Am Anfang war das Volkslied

Wenn wir die Formen populärer Lieder in unserem Kulturkreis vergleichen, dann sehen sie sich verblüffend ähnlich. Egal, ob es sich um Schlager handelt oder Chanson, Kinder- oder Kirchenlieder, Rock oder Pop. Bestimmte Formen und Melodien gehen leichter ins Ohr als andere. Es sind die Formen, die im weitesten Sinne auf unsere Volkslieder zurückgehen – angereichert durch die Volksliedformen, die einwanderten oder mitgebracht wurden.

Volkslieder kommen aus dem kollektiven Gedächtnis. Niemand schreibt sie. Zumindest weiß niemand mehr, wer sie geschrieben hat. Generationen hinterlassen ihre Spuren in ihnen. Gemeinsam haben sie eines: sie „singen sich von selbst“. Intuitiv kennt man sie – auch wenn man sie nicht kennt. Das macht auch die musikalische Qualität eines Ohrwurms aus.

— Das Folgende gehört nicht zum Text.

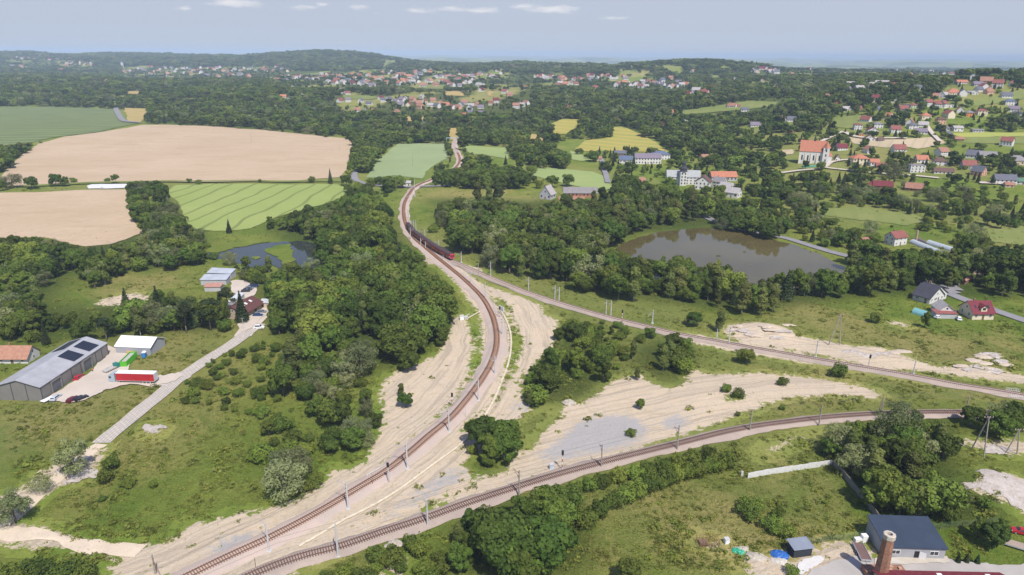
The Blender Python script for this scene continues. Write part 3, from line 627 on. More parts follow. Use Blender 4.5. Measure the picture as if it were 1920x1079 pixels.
ribbon('road', [(690,300),(680,318),(668,322),(664,332),(672,342),(700,348),(760,352),(790,351),(840,350)], flatp(6), ASPH, 3, .25)
ribbon('road', [(217,204),(220,212),(226,222),(234,229),(262,232)], flatp(9), ASPH, 6, .35); 
ribbon('road', [(1440,330),(1500,322),(1540,318),(1560,306),(1590,302),(1640,306)], flatp(5), GRAVEL, 4, .4)
ribbon('road', [(1545,316),(1570,319),(1600,322),(1660,328),(1720,332),(1760,336)], flatp(4.5), GRAVEL, 4, .35)
ribbon('road', [(1540,268),(1562,258),(1580,250),(1600,258),(1640,262),(1700,262)], flatp(5), GRAVEL, 4, .5); ribbon('road', [(1735,234),(1742,246),(1752,258),(1762,268)], flatp(5), GRAVEL, 4, .5)
ribbon('road', [(1836,345),(1870,346),(1900,348)], flatp(6), GRAVEL, 4, .4); ribbon('road', [(1128,300),(1130,312),(1136,330),(1140,345)], flatp(5), ASPH, 4, .35)
ribbon('dirt_path', [(40,352),(100,349),(160,346),(260,344),(400,343),(520,343),(640,342)], flatp(5), PASTURE, 5, .5)

# ------------------------------------------------------------------ railway
BEDH = .55
def gline(T): return catmull(G([p[0] for p in T], [p[1] for p in T])[:, :2], .62)
SLEEP = MB(); SLEEP.hexa([(-1.3,-.13,0),(1.3,-.13,0),(1.3,.13,0),(-1.3,.13,0),(-1.3,-.11,.16),(1.3,-.11,.16),(1.3,.11,.16),(-1.3,.11,.16)])
BALLAST2 = m_speckle('red_ballast', (.40, .325, .27), (.33, .275, .235), (.18, .14, .115), .15, 3)
def track(pts, i, label, sleeper_mat, sag):
    C, ss = gline(pts); T, N = frame(C); z = hf(C[:, 0], C[:, 1])
    for _ in range(30): z[1:-1] = (z[:-2]+z[1:-1]*2+z[2:])/4
    w = 2.3
    qs = (3.9, 2.7) if i == 0 else (2.95, 2.3)
    Cb = C[::3]; o, _ = ribbon('track_ballast', Cb, [(-q, -.12) if q == qs[0] else (-q, .3) for q in qs] + [(-1.5, BEDH), (0, BEDH+.02), (1.5, BEDH)] + [(q, .3) if q == qs[1] else (q, -.12) for q in qs[::-1]], BALLAST if i == 0 else BALLAST2, off=.14+.012*i, world=True, wig=.35)
    top = hf(C[:, 0], C[:, 1]) + (.14+.012*i)*(1+.004*C[:, 1]) + BEDH
    root = empty('railway_track', label, 'railway track', tuple(C[len(C)//2])+(0,))
    ox, oy = C[len(C)//2]
    for sgn in (-1, 1):
        prof = [(-.055, .10), (-.055, .30), (.055, .30), (.055, .10)]
        Vv = np.stack([np.stack([C[:, 0]+N[:, 0]*(sgn*.76+a)-ox, C[:, 1]+N[:, 1]*(sgn*.76+a)-oy, top+b], 1) for a, b in prof], 1)
        nn = len(C); id_ = np.arange(nn*4).reshape(nn, 4); q = np.stack([id_[:-1, :-1], id_[1:, :-1], id_[1:, 1:], id_[:-1, 1:]], -1).reshape(-1, 4)[:, ::-1]
        link('rail', npmesh('rail', Vv.reshape(-1, 3), [q], RAILM), root)
    sme = SLEEP.mesh('sleeper', [sleeper_mat]); d = C[:, 1] + 0*C[:, 0]
    px, py = project(np.stack([C[:, 0], C[:, 1], top], 1)); vis = (px > -5) & (px < 1925) & (py < 1085)
    order = sorted([j for j in range(0, len(C)) if vis[j]], key=lambda j: C[j, 1]); near = order[:100]; rest = [j for j in order[100:] if C[j, 1] < 800]
    sv = np.array(SLEEP.v); sf = np.array(SLEEP.f); Vs = []; Fs = []; b = 0
    rr = random.Random(i)
    for j in order:
        a = math.atan2(N[j, 1], N[j, 0]) + rr.uniform(-.02, .02)
        if j in near:
            s = link('sleeper', sme, root); s.location = (C[j, 0]-ox, C[j, 1]-oy, top[j]-.03); s.rotation_euler = (0, 0, a)
        elif C[j, 1] < 800:
            ca, sa = math.cos(a), math.sin(a); Vs.append(np.stack([sv[:, 0]*ca-sv[:, 1]*sa+C[j, 0]-ox, sv[:, 0]*sa+sv[:, 1]*ca+C[j, 1]-oy, sv[:, 2]+top[j]-.03], 1)); Fs.append(sf+b); b += 8
    if Vs: tag(link('sleeper', npmesh('sleeper', np.concatenate(Vs), [np.concatenate(Fs)], sleeper_mat), root), kind='stuff')
    return C, top
RAILM = paint('rail_steel', (.12, .065, .05), .6, .2, 1, .4, .2)
SL1 = paint('rust_stained_sleepers', (.24, .125, .07), .9, .3, 3); SL2 = paint('pale_concrete_sleepers', (.50, .40, .34), .9, .3, 2); SL3 = paint('tarred_sleepers', (.13, .07, .055), .9, .3, 3)
CA, ZA = track(TA, 0, 'long curving railway track sweeping from the bottom left past the wooded hill', SL1, 0)
CB, ZB = track(TB, 1, 'straight railway track carrying the red train and running off to the right', SL2, 0)
CC, ZC = track(TC, 2, 'lower railway track passing above the row of pollarded bushes', SL3, 0)
# concrete drain beside the curve
ribbon('drainage_channel', [(560,1026),(600,1004),(640,979),(700,949),(760,912),(827,862),(867,832),(900,795),(927,750),(940,718),(952,687),(958,655),(957,625),(948,600),(940,585)], [(-.36, .0), (-.34, .16), (-.2, .16), (0, .06), (.2, .16), (.34, .16), (.36, .0)], paint('new_concrete', (.58,.51,.38), .9, .2, 1), 2, .2)
ribbon('drainage_channel', [(700,888),(716,878),(735,868),(722,874)][:3], [(-.3,.0),(-.28,.18),(.28,.18),(.3,0)], paint('new_concrete', (.58,.51,.38)), 2, .2)
ribbon('drainage_channel', [(874,601),(885,594),(900,586)], [(-.3,.0),(-.28,.18),(.28,.18),(.3,0)], paint('new_concrete', (.58,.51,.38)), 2, .2)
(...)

Die Bezeichnung Volkslied verdanken wir Johann Gottfried Herder, der 1773 den englischen Begriff „popular song“ einfach wörtlich übersetzte. Damit schuf er einen Oberbegriff, der bis dahin gängige Bezeichnungen wie Straßenlied, Gassenhauer oder Bergreihen (kommt von: Reigen) zusammenfasste. Volkslied bezeichnete also keine neue Sache, sondern schuf nur eine Kategorie. Gleichzeitig formulierte sich damit eine positive Wertung für etwas, dem es bisher an Anerkennung und Respekt gefehlt hatte – etwas das eben nicht Individual- oder Gelehrtenpoesie war. Mit dem Begriff Volkslied wurde dem Kulturgut der einfachen Menschen Achtung erwiesen, eine Existenzberechtigung erteilt. Wie viele andere gute und eingängige Begriffe fand „Volkslied“ schnell seinen Weg in den allgemeinen Sprachgebrauch.

Der Ausgangsbegriff popular song heißt heute im Englischen etwas anderes – verkürzt auf Popsong versteht man darunter aktuelle Lieder, die ein breites Publikum ansprechen.

Was bei uns Volksmusik genannt wird, heißt im Englischen Traditional Song oder Folk Song. Ersteres betont den historischen Aspekt, letzteres die Verbreitung. Diese Trennung finden wir auch in anderen Sprachen. Im Spanischen sind es z.B. cancion tradicional und cancion popular. Im Deutschen ist Volksmusik ein eher verschwommener Begriff. Er überschneidet sich mit der volkstümlichen Musik und diese wiederum mit dem volkstümlichen Schlager. Was regelmäßig bei den Anhängern der historischen Volksliedkultur zu lautstarkem Protest führt. Denn mit „gemachten“ Liedern wollen sie keinesfalls in einen Topf geworfen werden.

Das Volkslied ist immer Ausdruck einer bestimmten Lebenssituation. Wir finden Trink-, Liebes-, Abschieds-, Soldaten-, Studentenlieder und viele mehr. Auch Lieder zu den Jahreszeiten, kirchlichen Festen und berufsständische Lieder machen einen großen Anteil aus. Das Themenspektrum ist erhalten geblieben, hat sich aber in Richtung Individualgeschichte verschoben. Die Lieder mit typischem Wir-Charakter sind selten geworden.

 

In der Definition von Johann Gottfried Herder zeichnet sich das Volkslied durch Natürlichkeit und Einfachheit aus:

  • Schlichte Formen und ruhige Rhythmen
  • Leicht zu singen (einfache Intervalle)
  • Übersichtliche Gliederung – erkennbar an den gereimten Textteilen.

Dem entsprach die Realität des Volkslieds schon zu Herders Zeiten nur bedingt. Herders idealtypische Charakterisierung des Volksliedes beeinflusste aber die Komponisten seitdem. So entstanden Kunstlieder, die sich volksliedhaft gaben, z.B. Sah ein Knab ein Röslein stehn, das Abendlied (Der Mond ist aufgegangen) oder die Loreley (nach der Ballade von Heinrich Heine). Vom „echten“ Volkslied unterschieden sie sich durch eine künstlerisch ausgefeilte Form und stringent durchdachte Inhalte. Sie verbreiteten sich aber wie Volkslieder und wurden genauso populär. Man könnte auch sagen, dass die Prinzipien des Hit-Schreibens hier frühe Anwendung erfuhren.